We often boast that we are a self-regulating House and that that makes us somehow somewhat superior to up the road—we are all so mature because we self-regulate; people do behave badly but we decide. It is a lesson in democracy that you have a self-regulating House, and there are parts of the online world that self-regulate. Unless we think that the citizens of the UK are less civilised than Members of the House of Lords, which I would refute, we should say that it is positive that there are self-moderating, self-regulating online sites. If you can say something and people can object and have a discussion about it, and things can be taken down, to me that is the way we should deal with speech that is inappropriate or wrong. The bulk of these amendments—I cannot remember how many there are now—are right.

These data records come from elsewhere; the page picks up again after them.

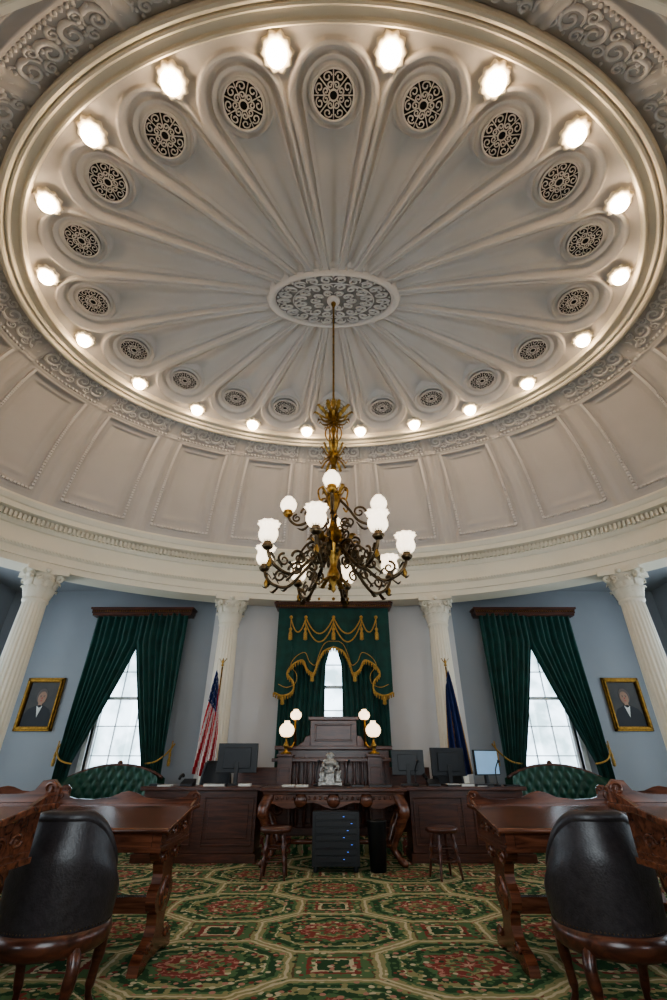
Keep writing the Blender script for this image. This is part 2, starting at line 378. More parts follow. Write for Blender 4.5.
obj('vent_backing',mbd,darkhole,dome); obj('vent_scrollwork',mbl,plaster,dome)
# bulbs
mb=MB(); mbs=MB(); tb=arc_t(4.93,3.42,(np.arange(20)+.5)/20); bx_,by_=E(4.85,3.37,tb)
for k in range(20):
    mb.sphere((bx_[k],by_[k],8.085),.12,0,18,10,.85)
    mbs.lathe([(.05,.14),(.06,.08),(.15,.06),(.175,.075),(.185,.11),(.12,.14)],40,(bx_[k],by_[k],8.06),mod=lambda t,r,z:r*(1+.09*math.cos(10*t)))
obj('ceiling_light_bulbs',mb,bulbm,dome); obj('bulb_rosettes',mbs,cream,dome)

# ------------------------------------------------------------ columns
mb=MB()
mb.bx(-.32,.32,-.32,.32,0,.12); mb.lathe([(.31,.12),(.33,.16),(.31,.21),(.27,.23),(.26,.27),(.29,.30),(.28,.34),(.245,.36)],32)
def fl(t,r,z): return r*(1-.06*max(0,math.cos(20*t))**.5) if .42<z<3.70 else r
mb.lathe([(.24,.36),(.236,.42),(.235,.45),(.233,1.2),(.226,2),(.215,2.8),(.20,3.6),(.197,3.69),(.20,3.72),(.22,3.74),(.22,3.77),(.20,3.79)],120,mod=fl)
colshaft=mb
cap=MB(); cap.lathe([(.19,3.78),(.19,3.9),(.21,4.05),(.25,4.18),(.30,4.24)],28)
def leaf(mb,ang,path,width,T0=None,m=0,c=(0,0)):
    P=smooth(path,4); K=len(P); G_=[]
    for i,p in enumerate(P):
        q=i/(K-1); wd=width*(.75+.5*math.sin(q*pi))*(1 if q<.75 else max(.15,1-(q-.75)*3.2))*(1+.18*math.cos(i*2.6))
        row=[]
        for j in range(5):
            o=(j-2)/2; r=p[0]-.25*wd*o*o+ .02*(1 if j%2 else 0)*(wd/.08); ww=o*wd
            row.append((c[0]+r*math.cos(ang)-ww*math.sin(ang),c[1]+r*math.sin(ang)+ww*math.cos(ang),p[1]))
        G_.append(row)
    mb.grid(np.array(G_),m)
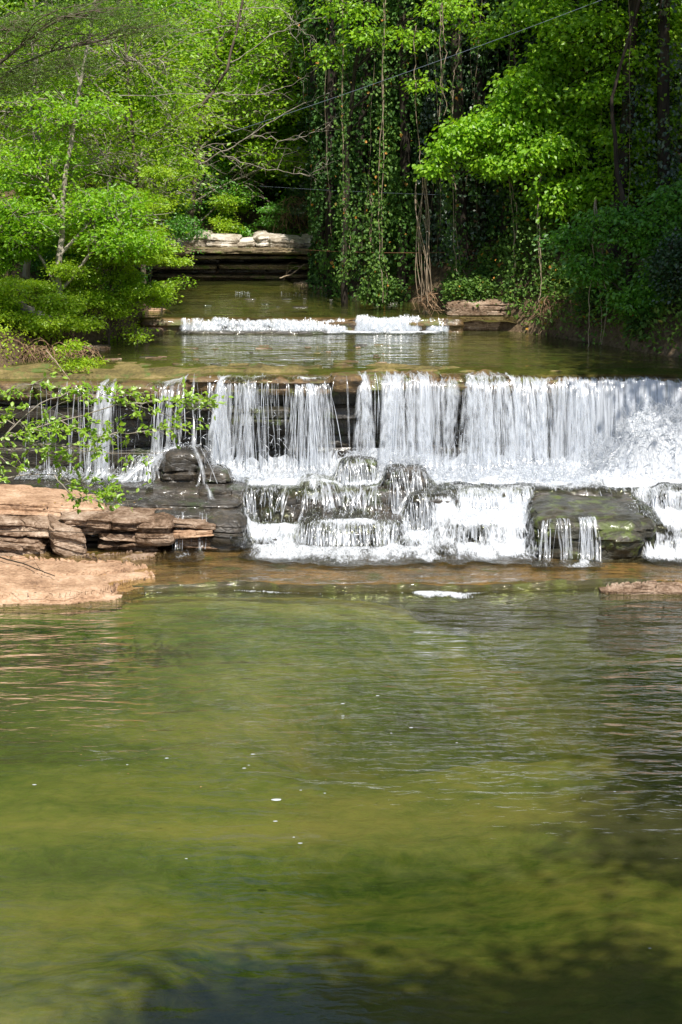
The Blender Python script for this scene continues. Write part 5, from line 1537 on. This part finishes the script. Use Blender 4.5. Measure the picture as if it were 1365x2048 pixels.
# long leafy strands that hang free
def strand(label, pts, seed, n=420, leaf=.062, wid=.10, stems=2):
    s = np.random.RandomState(seed)
    p = np.array([pt(*q) for q in pts])
    root = thing('hanging_vine', label, 'vine', p[-1])
    tt = np.linspace(0, len(p) - 1, 24)
    path = np.stack([np.interp(tt, np.arange(len(p)), p[:, j]) for j in range(3)], -1)
    W = Wood()
    for j in range(stems):
        q = path + np.cumsum(s.randn(24, 3) * [.022, .022, .01], 0) * .8
        W.add(q[None], .011, .006, 4)
    V_, F_ = W.get(); build('stem', V_, F_, M['vine'], root)
    if n:
        u = s.rand(n) ** .8 * 23; i0 = np.clip(u.astype(int), 0, 22); f = (u - i0)[:, None]
        c = path[i0] * (1 - f) + path[i0 + 1] * f
        w = wid * (.4 + .9 * np.abs(vnoise(np.stack([u * .7, 0 * u, 0 * u], -1), seed)) * 2)
        pos = c + s.randn(n, 3) * w[:, None] * [1, 1, .6]
        nm = unit(s.randn(n, 3) * .6 + [-.1, -.6, .5]); dr = unit(s.randn(n, 3) * .5 + [0, 0, -.8])
        ln = leaf * (.6 + .7 * s.rand(n))
        V_, F_ = leaf_geo(pos, dr, nm, ln, ln * .85)
        build('leaves', V_, F_, M['lf_ivy2'], root, kind='stuff', attrs={'var': np.repeat(s.rand(n), 4)}, smooth_shade=False)
    return root
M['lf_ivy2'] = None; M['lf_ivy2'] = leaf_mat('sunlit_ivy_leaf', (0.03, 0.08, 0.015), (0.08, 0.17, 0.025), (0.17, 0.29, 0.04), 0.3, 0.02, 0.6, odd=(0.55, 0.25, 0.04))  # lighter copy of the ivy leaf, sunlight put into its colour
strand('leafy ivy strand hanging left of the dark gap, ending at the far sand', [(684, -40, 36.2), (686, 200, 36.2), (690, 400, 36.2), (700, 470, 36.2), (688, 560, 36.2)], 811, 900)
strand('long leafy ivy strand whose foot widens beside the small cascade', [(768, -40, 35.6), (764, 200, 35.6), (758, 400, 35.6), (756, 520, 35.6), (762, 600, 35.6)], 812, 1300, wid=.12)
strand('short leafy loop hanging beside the long strand', [(738, 380, 35.8), (735, 470, 35.8), (742, 520, 35.8), (730, 560, 35.8), (728, 605, 35.8)], 813, 260, wid=.05)
strand('leafy strand right of the dry vine bundle', [(905, 180, 35.6), (898, 350, 35.6), (905, 500, 35.6), (930, 600, 35.6)], 814, 700)
strand('leafy strand over the long rock bank', [(1010, 300, 34.8), (1035, 420, 34.8), (1030, 520, 34.8), (1015, 600, 34.8)], 815, 600)
strand('leafy strand above the dry roots', [(1085, 300, 34.4), (1080, 430, 34.4), (1090, 560, 34.4), (1088, 610, 34.4)], 816, 500)
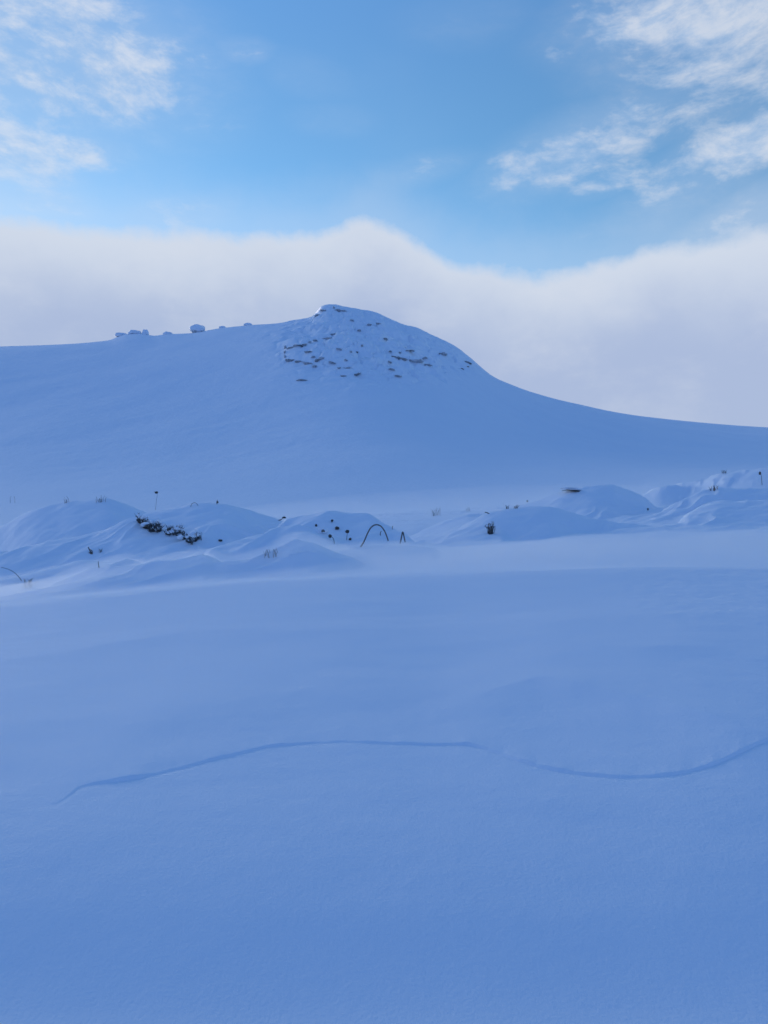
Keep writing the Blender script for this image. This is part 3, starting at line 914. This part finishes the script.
# -- the cloud bank over the hill: top edge as a curve of azimuth
bank = [(-900, 300), (-300, 240), (-60, 220), (0, 219), (60, 221), (110, 224), (160, 226), (200, 229), (240, 232), (270, 229), (310, 225), (345, 219), (368, 212.5), (385, 217), (400, 226),
        (425, 239), (465, 256), (510, 263), (560, 262), (610, 256), (650, 245), (700, 236), (740, 231), (790, 226), (1000, 240), (1700, 320)]
fc = nt.nodes.new('ShaderNodeFloatCurve'); cv = fc.mapping.curves[0]
A0, A1 = -1.6, 1.6
pts = [((math.atan((p - 384) / F) - A0) / (A1 - A0), ((HOR - r_) / F) * math.cos(math.atan((p - 384) / F))) for p, r_ in bank]
cv.points[0].location = (0, .22); cv.points[1].location = (1, .18)
for p in pts: cv.points.new(*p)
for p in cv.points: p.handle_type = 'AUTO'
fc.mapping.update()
L(math_('DIVIDE', math_('SUBTRACT', azn, A0), A1 - A0, clamp=True), fc.inputs['Value'])
edge = fc.outputs[0]
n_big = wnoise(ang, 5.0, 7, .55); n_fine = wnoise(ang, 16.0, 6, .6)
wob = math_('ADD', math_('MULTIPLY', math_('SUBTRACT', n_big, .5), .06), math_('MULTIPLY', math_('SUBTRACT', n_fine, .5), .04))
dist = math_('ADD', math_('SUBTRACT', edge, T), wob)             # >0 inside the bank
bankm = math_('MAXIMUM', smooth(dist, -.014, .024), math_('MULTIPLY', smooth(dist, -.09, .01), .30))
bankm = math_('MULTIPLY', bankm, smooth(dy, -.25, .25))

# -- torn high cloud, upper left and upper right
warp = nt.nodes.new('ShaderNodeVectorMath'); warp.operation = 'ADD'
nw = nt.nodes.new('ShaderNodeTexNoise'); L(ang, nw.inputs['Vector']); nw.inputs['Scale'].default_value = 4.0; nw.inputs['Detail'].default_value = 3
sc_ = nt.nodes.new('ShaderNodeVectorMath'); sc_.operation = 'SCALE'; L(nw.outputs['Color'], sc_.inputs[0]); sc_.inputs['Scale'].default_value = .09
L(ang, warp.inputs[0]); L(sc_.outputs[0], warp.inputs[1])
mp = nt.nodes.new('ShaderNodeMapping'); L(warp.outputs[0], mp.inputs['Vector'])
mp.inputs['Rotation'].default_value = (0, 0, R(-16)); mp.inputs['Scale'].default_value = (1.0, 1.75, 1)
wisp = wnoise(mp.outputs[0], 7.0, 9, .57)
wisp2 = wnoise(mp.outputs[0], 22.0, 7, .65)
w_all = math_('ADD', math_('MULTIPLY', wisp, .72), math_('MULTIPLY', wisp2, .28))


def region(px, row, rx, ry, rot=0.0):
    """soft patch of sky around a direction, radii in the same angular units"""
    a = math.atan((px - 384) / F); t = ((HOR - row) / F) * math.cos(a)
    m = nt.nodes.new('ShaderNodeMapping'); m.vector_type = 'TEXTURE'
    m.inputs['Location'].default_value = (a, t, 0); m.inputs['Rotation'].default_value = (0, 0, R(rot))
    m.inputs['Scale'].default_value = (1.3 * rx / F, 1.3 * ry / F, 1)
    L(ang, m.inputs['Vector'])
    ln = nt.nodes.new('ShaderNodeVectorMath'); ln.operation = 'LENGTH'; L(m.outputs[0], ln.inputs[0])
    return smooth(ln.outputs['Value'], 1.0, 0.2)


regs = [(10, 25, 200, 110, -4, 1.0), (85, 45, 130, 60, 8, .95), (150, 90, 80, 28, 10, .6), (5, 145, 70, 40, 0, .7), (85, 148, 60, 24, 5, .65), (240, 50, 40, 18, 0, .45), (300, 75, 50, 25, -10, .25),
        (590, 140, 130, 42, 20, .85), (660, 118, 60, 36, 20, .5), (430, 168, 60, 18, 8, .3), (700, 15, 150, 55, -4, .9), (720, 85, 140, 70, -20, .62), (735, 150, 110, 42, 22, .85),
        (610, 180, 60, 18, 5, .5), (760, 205, 80, 30, 25, .8), (775, 60, 110, 110, 0, .62), (650, 60, 90, 60, -20, .6), (640, 220, 70, 16, 5, .25), (330, 120, 50, 18, 0, .2), (180, 215, 60, 20, 10, .3), (40, 200, 60, 18, 0, .3), (470, 20, 80, 30, 0, .2),
        (-350, 60, 260, 160, 0, .7), (1150, 60, 260, 170, 0, .6)]
tot = None
for (px_, rw_, rx_, ry_, ro_, s_) in regs:
    r_ = math_('MULTIPLY', region(px_, rw_, rx_, ry_, ro_), s_)
    tot = r_ if tot is None else math_('MAXIMUM', tot, r_)
# the more a patch carries, the lower the threshold its wisps have to pass
thr = math_('SUBTRACT', .57, math_('MULTIPLY', tot, .36))
cir = math_('MULTIPLY', math_('SUBTRACT', w_all, thr), 2.7)
cir = smooth(cir, 0.0, 1.0)
cir = math_('MULTIPLY', cir, smooth(tot, 0.0, .25))
cir = math_('MAXIMUM', math_('MULTIPLY', cir, .77), math_('MULTIPLY', tot, .34))
veil = math_('MULTIPLY', smooth(wnoise(ang, 3.0, 4, .5), .45, .85), math_('MULTIPLY', smooth(dy, .1, .6), .10))

hs_ = nt.nodes.new('ShaderNodeMix'); hs_.data_type = 'RGBA'; hs_.blend_type = 'MULTIPLY'; hs_.inputs['Factor'].default_value = 1.0
L(sky.outputs[0], hs_.inputs['A']); L(mixc(smooth(T, .45, 1.3), SKY_TINT, ZEN_TINT), hs_.inputs['B'])
lv = math_('MULTIPLY', smooth(azn, -.15, -.6), math_('MULTIPLY', smooth(T, .8, .4), .25)); veil = math_('ADD', veil, lv)
base = mixc(veil, hs_.outputs['Result'], cc((190, 210, 235)))
c_wisp = mixc(smooth(math_('ADD', math_('MULTIPLY', w_all, .5), math_('MULTIPLY', wisp2, .5)), .40, .64), cc((178, 202, 233)), cc((221, 227, 238)))
base = mixc(cir, base, c_wisp)
# bank: whiter along its lit top and to the left, greyer below
n_soft = wnoise(ang, 3.2, 4, .5)
depth = smooth(math_('ADD', dist, math_('MULTIPLY', math_('SUBTRACT', n_soft, .5), .13)), .0, .15)
bank_c = mixc(depth, cc((208, 218, 234)), cc((172, 188, 220)))
bank_c = mixc(math_('MULTIPLY', smooth(wnoise(vec(azn, math_('MULTIPLY', T, 1.6)), 6.0, 6, .6), .45, .75), .35), bank_c, cc((214, 221, 234)))
low = smooth(T, .24, .10)
bank_c = mixc(math_('MULTIPLY', low, .6), bank_c, cc((172, 188, 219)))
colr = mixc(bankm, base, bank_c)
# unseen low sky behind the photographer, an added blue fill that shapes snow contrast
rear = math_('MULTIPLY', smooth(dy, -.05, -.45), smooth(T, 1.5, .5))
colr = mixc(math_('MULTIPLY', rear, .9), colr, cc(REAR))
# added glow out of view on the left, brightens snow flats and crests
ga = math_('SUBTRACT', 1.0, math_('ABSOLUTE', math_('DIVIDE', math_('ADD', azn, R(47)), R(19.5))), clamp=True)
gs_ = math_('MULTIPLY', smooth(ga, 0, .8), math_('MULTIPLY', smooth(T, .06, .20), smooth(T, .70, .24)))
gl = nt.nodes.new('ShaderNodeMix'); gl.data_type = 'RGBA'; gl.blend_type = 'ADD'; gl.clamp_result = False
L(math_('MULTIPLY', gs_, 1.0), gl.inputs['Factor']); L(colr, gl.inputs['A']); gl.inputs['B'].default_value = (*[GLOW * GAIN * q for q in (1.0, .97, .93)], 1)
colr = gl.outputs['Result']
L(colr, bg.inputs['Color'])

# ------------------------------------------------------------------ camera and view
cam = bpy.data.cameras.new('camera'); co = bpy.data.objects.new('camera', cam); COL.objects.link(co)
co.location = (0, 0, EYE); co.rotation_euler = (R(90), 0, 0)
cam.sensor_fit = 'VERTICAL'; cam.sensor_height = 36.0; cam.lens = 36.0 * F / H
cam.shift_y = -(H / 2 - HOR) / H
cam.clip_start = .05; cam.clip_end = 12000
scene.camera = co
vs = scene.view_settings
vs.view_transform = 'Standard'; vs.look = 'None'; vs.exposure = EXPO; vs.gamma = 1.0
scene.render.resolution_x, scene.render.resolution_y = W, H
scene.cycles.max_bounces = 6; scene.cycles.diffuse_bounces = 3; scene.cycles.volume_bounces = 2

I was glad that the noble Lord, Lord Moylan, said he could not understand why this grouping had happened, which is what I said earlier. I had gone through a number of groupings thinking: “What is that doing there? Am I missing something? Why is that in that place?” I think we will come back to the age verification debate and discussion.

One thing to note is that one of the reasons organisations such as Wikipedia would be concerned about age verification—and they are—is anonymity. It is something we have to consider. What is going to happen to anonymity? It is so important for journalists, civil liberty activists and whistleblowers. Many Wikipedia editors are anonymised, maybe because they are politically editing sites on controversial issues. Imagine being a Wikipedia editor from Russia at the moment—you would not want to have to say who you are. We will come back to it but it is important to understand that Amendment 26, and those who are saying that we should look at the question of age verification, are not doing so because they do not care about children and are not interested in protecting them. However, the dilemmas of any age-gating or age verification for adult civil liberties have to be considered. We have to worry that, because of an emphasis on checking age, some websites will decide to sanitise what they allow to be published to make it suitable for children, just in case they come across it. Again, that will have a detrimental impact on adult access to all knowledge.

These will be controversial issues, and we will come back to them, but it is good to have started the discussion.